Al respecto, le dijo con sorna a un estudiante venezolano, en medio de murmullos de desaprobación: “Te vi leer la pregunta, seguramente no tenés buena memoria para recordar lo que me querés decir”. En la misma línea de denigrar a cada interlocutor, sobre el final le salió el tiro por la culata cuando, después de un largo circunloquio sobre el periodismo, le pidió a un estudiante de San Juan que le repitiera su pregunta y el alumno se la dijo de corrido y sin lectura, lo que provocó un aplauso cerrado del auditorio.

De Harvard a La Matanza

De paso, quiso pasar un aviso y le salió tan tímido que casi no se escuchó en la sala: ‘¡Qué bien. Cuánta gente del interior del país estudiando en Harvard. Anda bien el país!‘, ironizó. En un momento dado, y ante el comienzo de una pregunta en la que un alumno pampeano le dijo que “le quería agradecer por estar acá, por esta oportunidad única de hacerle preguntas“, la dejó pasar. Pero, luego, otro chico argentino agregó: “Me siento muy privilegiado de poder ser uno de los pocos argentinos que pueden hacerle preguntas“ y entonces Cristina explotó y dejó ver lo peor de su autoritarismo.

Y en la rosca que armó en su dialéctica, no sólo vapuleó a Harvard por lo que cree que es, sino que usó a La Matanza como desgraciada referencia de comparación. “Primero te voy a contestar, porque no se lo contesté a tu anterior compañerito, sobre el tema de que ‘soy uno de los pocos privilegiados’. Chicos, estamos en Harvard, por favor, esas cosas son para La Matanza, no para Harvard. Esta frasecita, ‘soy uno de los pocos argentinos privilegiados’. Mirá, será porque están acá en Harvard y no se enteran, (pero) yo hablo con millones de argentinos en los veinte mil actos a los que voy”, dijo textualmente CFK con tonos de maestra.

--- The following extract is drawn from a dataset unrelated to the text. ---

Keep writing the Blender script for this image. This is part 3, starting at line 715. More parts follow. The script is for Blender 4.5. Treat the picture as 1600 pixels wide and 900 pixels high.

Con la mente tan prejuiciosamente programada no tuvo Cristina reflejos para escuchar ni para moderarse en la cuestión de las chicanas. Es que nunca pudo entender cómo no le servían sus remanidos argumentos ante esos jóvenes que tenían las incómodas preguntas escritas para leerlas de corrido, únicamente porque desde la Universidad se les había pedido que sean concretos.

Ella los apostrofaba, mientras bajaban los silbidos o se escuchaban aplausos de aprobación hacia los estudiantes. Fue notable ver como la Presidenta, enceguecida y con ánimo de revancha, iba por más lana y salía cada vez más trasquilada. “El cepo cambiario es un título mediático...no hay ningún cepo cambiario”, sostuvo sin sonrojarse.

La Presidenta parecía convencida de que los estudiantes eran espías encubiertos que estaban trabajando para un abominable agente del mal: la prensa.

Los intercambios con los alumnos resultaron definitorios no sólo para calibrar los tics presidenciales, siempre propensos a la negación, sino también para contarle a la Presidenta las costillas de los prejuicios.